My townhouse has a small backyard. I ignored it for the first year I lived here, which meant that everything the previous residents had there — a few random plants and a lot of grass — either grew or died as it felt like. By early July of this year, I had my own little jungle out there.
That’s when I decided I’d like to be able to walk from one back door to the other and therefore things had to change. And if I was going to tear up some of it, why not tear up the whole thing, put in some of my own plants, and put a little bit of effort into not killing them? Actually having them grow well would be a bonus.

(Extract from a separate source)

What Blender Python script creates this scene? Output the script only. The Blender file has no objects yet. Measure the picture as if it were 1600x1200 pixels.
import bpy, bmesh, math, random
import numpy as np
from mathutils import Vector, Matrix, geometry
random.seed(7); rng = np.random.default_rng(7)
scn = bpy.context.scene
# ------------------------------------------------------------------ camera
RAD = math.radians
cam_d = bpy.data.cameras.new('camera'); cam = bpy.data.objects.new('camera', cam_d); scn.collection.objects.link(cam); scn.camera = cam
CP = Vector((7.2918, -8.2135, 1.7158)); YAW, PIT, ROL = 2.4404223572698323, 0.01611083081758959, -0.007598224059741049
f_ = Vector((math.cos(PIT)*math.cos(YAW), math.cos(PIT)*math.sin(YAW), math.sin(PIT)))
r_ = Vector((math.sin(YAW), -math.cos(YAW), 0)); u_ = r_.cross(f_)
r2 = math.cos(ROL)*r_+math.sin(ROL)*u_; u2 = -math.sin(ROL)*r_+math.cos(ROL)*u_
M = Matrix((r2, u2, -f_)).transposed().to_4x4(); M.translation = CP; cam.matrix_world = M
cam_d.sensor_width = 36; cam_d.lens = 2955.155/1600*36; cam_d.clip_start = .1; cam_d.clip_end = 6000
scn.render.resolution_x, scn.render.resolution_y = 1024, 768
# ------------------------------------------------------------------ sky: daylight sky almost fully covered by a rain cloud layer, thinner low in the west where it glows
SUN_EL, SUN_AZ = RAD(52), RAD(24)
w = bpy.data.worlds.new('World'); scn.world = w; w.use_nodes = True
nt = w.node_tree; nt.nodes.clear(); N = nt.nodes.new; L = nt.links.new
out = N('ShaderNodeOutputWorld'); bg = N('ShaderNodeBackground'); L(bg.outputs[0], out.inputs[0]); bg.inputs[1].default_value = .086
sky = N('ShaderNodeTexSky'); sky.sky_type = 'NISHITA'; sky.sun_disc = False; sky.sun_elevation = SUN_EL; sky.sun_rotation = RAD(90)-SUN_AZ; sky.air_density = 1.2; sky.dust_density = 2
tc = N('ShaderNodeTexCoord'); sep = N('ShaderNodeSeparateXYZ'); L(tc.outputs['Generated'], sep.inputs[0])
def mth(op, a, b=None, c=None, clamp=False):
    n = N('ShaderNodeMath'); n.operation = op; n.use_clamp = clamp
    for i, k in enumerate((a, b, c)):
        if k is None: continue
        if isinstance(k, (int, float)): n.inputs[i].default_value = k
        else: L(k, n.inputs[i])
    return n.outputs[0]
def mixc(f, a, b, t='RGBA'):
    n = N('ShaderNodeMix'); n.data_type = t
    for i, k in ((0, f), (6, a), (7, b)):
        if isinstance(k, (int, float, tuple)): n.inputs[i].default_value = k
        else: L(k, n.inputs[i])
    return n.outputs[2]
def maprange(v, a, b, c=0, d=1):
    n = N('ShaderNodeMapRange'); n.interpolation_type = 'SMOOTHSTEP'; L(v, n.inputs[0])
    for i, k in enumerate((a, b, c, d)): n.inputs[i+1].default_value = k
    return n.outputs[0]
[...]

A couple weeks ago, Adrienne was up here and picked out two king bougainvilleas for me. I’d cleared out enough space to plant one of them, so we put that one in and I figured I’d dig up the plant in the back corner to create the hole for the other one.
One thing led to another and I didn’t get around to attacking that other plant till this past Friday night. After a few hours of digging, I finally got it out on Sunday afternoon…but not before discovering that right below it was some sort of large object. Additional digging ensued and I realized it was a log.
Well, I couldn’t very well plant my bougainvillea directly over a log, could I? Maybe I could…I wouldn’t know these things, considering that my entire knowledge of gardening theory is “water + sun + soil = green stuff and sometimes pretty stuff in other colors”. But I know I’d feel bad for the poor bougainvillea, valiantly struggling to survive with the Underground Log of Pure Evil in the way.
I kept digging. Finally, tonight, after many hours of digging during which I often felt like I was on an archeology expedition trying to unearth treasures, I got it out. The whole thing was lying sideways over a foot deep in the ground, about six inches in diameter, and more than two and a half feet long. (And hollow, which seems weird. Do buried logs break down from the inside?) That might not sound big, but when all you have for gardening tools are a spade and a shovel and the only water that’s gone into the soil in the past few months is what you put in there to soften it up enough to take out the single plant you thought was there, well, it feels big.
Anyway, to the next person who tells me that I don’t exercise enough, I’m going to tell them I do power gardening on a regular basis. Man, am I sore. There’d better not be any other logs in the rest of the backyard.